YOu're so racist! just because every beloved patriot works at every Taco Bell doesn't mean their names are "JESUS"
ME racist? Uh huh....riiiiight.

Furthermore I wasn't at Taco Bell.....I was at a local hole in the wall taco stand......

So anyway.....bite my ass!!!

 
Originally posted by: anxi80
yes, and he built my hotrod. 😉

:thumbsup: :thumbsup:

soon i discovered that this rock thing was true
jerry lee lewis was the devil
jesus was an architect previous to his career as a prophet
all of a sudden, i found myself in love with the world
so there was only one thing that i could do
was ding a ding dang my dang a long ling long
 
i finally found him underneath the sofa cushions, next to some loose change and a melted piece of bazooka joe. he'd been there for a while; the mice had eaten most of his carcass. poor jesus.
 
Originally posted by: fisher
:thumbsup: :thumbsup:

soon i discovered that this rock thing was true
jerry lee lewis was the devil
jesus was an architect previous to his career as a prophet
all of a sudden, i found myself in love with the world
so there was only one thing that i could do
was ding a ding dang my dang a long ling long
:beer: for catching the ministry reference!
 
Originally posted by: anxi80
Originally posted by: fisher
:thumbsup: :thumbsup:

soon i discovered that this rock thing was true
jerry lee lewis was the devil
jesus was an architect previous to his career as a prophet
all of a sudden, i found myself in love with the world
so there was only one thing that i could do
was ding a ding dang my dang a long ling long
:beer: for catching the ministry reference!

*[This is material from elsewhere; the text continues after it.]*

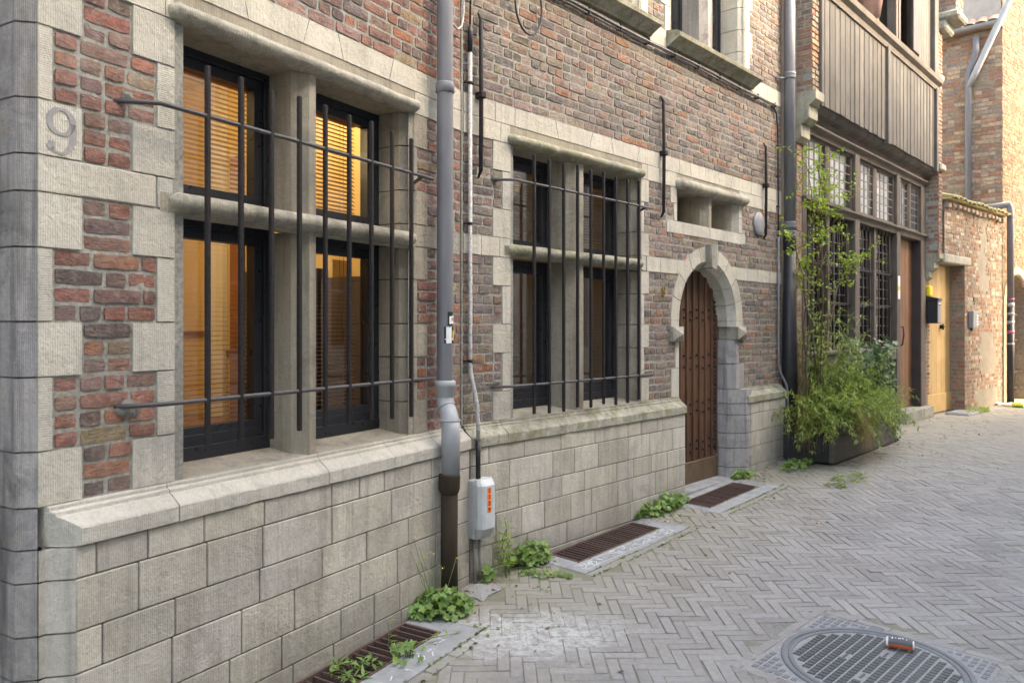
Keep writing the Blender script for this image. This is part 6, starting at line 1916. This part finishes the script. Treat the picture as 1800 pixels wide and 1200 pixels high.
jm2 = MB()
for i in range(900):
    if R() < .6:
        F, g0, g1, o0, o2, e1, e0, eo = random.choice(GR)
        t = R()
        if t < .55: x, y, _ = F(U(e0, e1+.06), eo+random.choice((.001, .063))+U(-.004, .004), 0)
        elif t < .8: x, y, _ = F(e1+U(.0, .25), .08+abs(random.gauss(0, .12)), 0)
        else: x, y, _ = F(U(g0, g1), o2+U(-.002, .006), 0)
    else:
        s_ = U(2.5, 13); x, y, _ = W2(s_, (.1 if s_ < 7.5 or s_ > 9.6 else .6)+abs(random.gauss(0, .45)), 0)
        if W1.inv(x, y)[1] < .1 and s_ < 3.2: continue
        if any(e0 < F.inv(x, y)[0] < e1 and F.inv(x, y)[1] < eo for F, g0, g1, o0, o2, e1, e0, eo in GR): continue
    z = gz(x, y)+.001
    for k in range(random.choice((1, 2, 3))):
        lobed(jm2, Vector((x+U(-.008, .008), y+U(-.008, .008), z+U(0, .006))), Vector((U(-.6, .6), U(-.6, .6), 1)), U(.003, .009) if R() < .9 else U(.01, .016), cc(.35))
obj('joint_moss', jm2, M['moss'], None, label='tiny moss and seedlings in the paving joints near the wall', cat='moss', kind='stuff')

# ================================================================ LITTER
pa = Vector(gpt(1560, 1134)); pb = Vector(gpt(1603, 1142))
dr = (pb-pa); dr.z = 0; dr.normalize(); r = .027; L_ = .118
ct_ = Vector(gpt(1582, 1141)); ct_.z += r+.003
cn = thing('drink_can', tuple(ct_-Vector((0, 0, r))), 'dented orange and black drink can lying on the manhole edge', 'can')
def cyl_can(parent, ct_, dr, r, L_, mats, dent=True):
    sdv = Vector((-dr.y, dr.x, 0)); up = Vector((0, 0, 1)); n = 24
    def ring(t, rr): return [(ct_+dr*t+sdv*rr*cos(2*pi*k/n)+up*rr*sin(2*pi*k/n)*(.85 if dent else 1)) for k in range(n)]
    m = MB(); st_ = [(-L_/2, r*.78), (-L_/2+.008, r), (-L_/2+.010, r), (-.02, r*.97), (.01, r*.90), (.03, r*.97), (L_/2-.016, r), (L_/2-.006, r*.80), (L_/2, r*.78)]
    rg = [[m.vert(*p) for p in ring(t, rr)] for t, rr in st_]
    for i, (A, B) in enumerate(zip(rg, rg[1:])):
        for k in range(n):
            a = 2*pi*k/n
            mi = 0 if i in (0, 7, 1) and i != 6 or i == 6 else (1 if sin(a) > (.12+.10*i/5) else 2)
            if i in (0, 1, 7): mi = 0
            elif i == 6: mi = 1 if sin(a) > .1 else 2
            m.face([A[k], A[(k+1) % n], B[(k+1) % n], B[k]], (1, 1, 1, 0), mi, True)
    m.face(rg[0][::-1], (1, 1, 1, 0), 0); m.face(rg[-1], (1, 1, 1, 0), 0)
    obj('body', m, mats, parent)
    m = MB()
    for t, a, w_, h_ in ((-.032, 1.75, .005, .016), (-.018, 1.7, .006, .006), (-.002, 1.65, .012, .009), (.012, 1.5, .008, .012), (.028, 1.8, .006, .005)):
        for q in range(4):
            a0, a1 = a-h_/r/2+h_/r*q/4, a-h_/r/2+h_/r*(q+1)/4; rr = r*1.012
            P = [ct_+dr*(t+s_*w_)+sdv*rr*cos(b_)+up*rr*.86*sin(b_) for s_, b_ in ((-.5, a0), (.5, a0), (.5, a1), (-.5, a1))]
            m.quad(P)
    obj('print', m, M['white'], parent)
cyl_can(cn, ct_, dr, r, L_, [M['white'], M['cast_dark'], M['canred']])
ct2 = Vector(gpt(1789, 716)); ct2.z += .035
c2_ = thing('drink_can', tuple(ct2-Vector((0, 0, .03))), 'yellow green striped can lying at the arch foot', 'can')
cyl_can(c2_, ct2, Vector((.8, -.6, 0)), .05, .17, [M['galv'], M['yellow'], M['leafpaint']], False)
for i, (px, py, a, lb_) in enumerate(((970, 1014, .1, 'orange cigarette end near the chalked grate'), (1171, 917, -.6, 'orange cigarette end by the long creeping clump'), (1437, 920, .2, 'orange cigarette end out on the grey paving'))):
    p = Vector(gpt(px, py)); m = MB(); d = Vector((cos(a), sin(a), 0))*.016; q = p+Vector((0, 0, .006))
    m.tube([q-d, q+d*.3], .004, 8, mi=0); m.tube([q+d*.3, q+d], .004, 8, mi=1)
    o_ = obj('cigarette_end', m, [M['orange'], M['white']], None, label=lb_, cat='cigarette end', group='cigarette ends on the paving', loc=tuple(p))
p = Vector(gpt(1771, 713)); m = MB(); n = 9
G = [[m.vert(p.x-.2+.4*i/n+.02*sin(j), p.y-.1+.2*j/5+.03*sin(i*1.3), p.z+.01+.05*abs(noise.noise(Vector((i*.8, j*.8, 1))))+.02) for i in range(n+1)] for j in range(6)]
for j in range(5):
    for i in range(n): m.face([G[j][i], G[j][i+1], G[j+1][i+1], G[j+1][i]], (1, 1, 1, 0), 0, True)
obj('plastic_bag', m, M['white'], None, label='crumpled white plastic by the arch foot', cat='plastic bag', loc=tuple(p))
m = MB(); p = Vector(gpt(1690, 702)); m.tube([p+Vector((.02, 0, 0)), p+Vector((.05, .05, .16))], .012, 6); obj('metal_pin', m, M['galv'], None, label='short grey metal pin leaning at the garden wall foot', cat='pin', loc=tuple(p))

In my dang a ding a ding a ding dong
A sticky sticky son of a gun
Ding a danga danga dong dong ding dong
Why why never know
Why why wack a dong a dang ding dong
Then you take it on the bill
Ding dang dong don?t dong
Whoa!

Best lyrics evar! 😀
 
I met him at the local casino, and he gave me some advise...

Always hit on a soft sixteen 😉
 
I was going to try a post a joke or come clever spin the name of Christ but I think they have all been done. So Bravo to everyone. The only thing that I can do now is quote lyrics from The Bloodhound Gang:

And when they nail my pimpled ass to the cross
I'll tell them I found Jesus that should throw them off
He goes by the name Jesus and steals hubcaps from cars
Oh Jesus can I borrow your crowbar?
To pry these God damn nails out they're beginning to hurt
Crucified and all I got was this lousy T-shirt
I Can't Believe It's Not Butter I'll sing as I'm flogged
Yeah that's what I would do if I were God
So vote for me for Savior and you'll go to heaven
Your lame duck Lord is like Kevin Spacey in "Seven"
With creepy threats of H-E-Double-Hockey-Stick
You just can't teach an old God new tricks
But would I be a good Messiah with my low self-esteem?
If I don't believe in myself would that be blasphemy?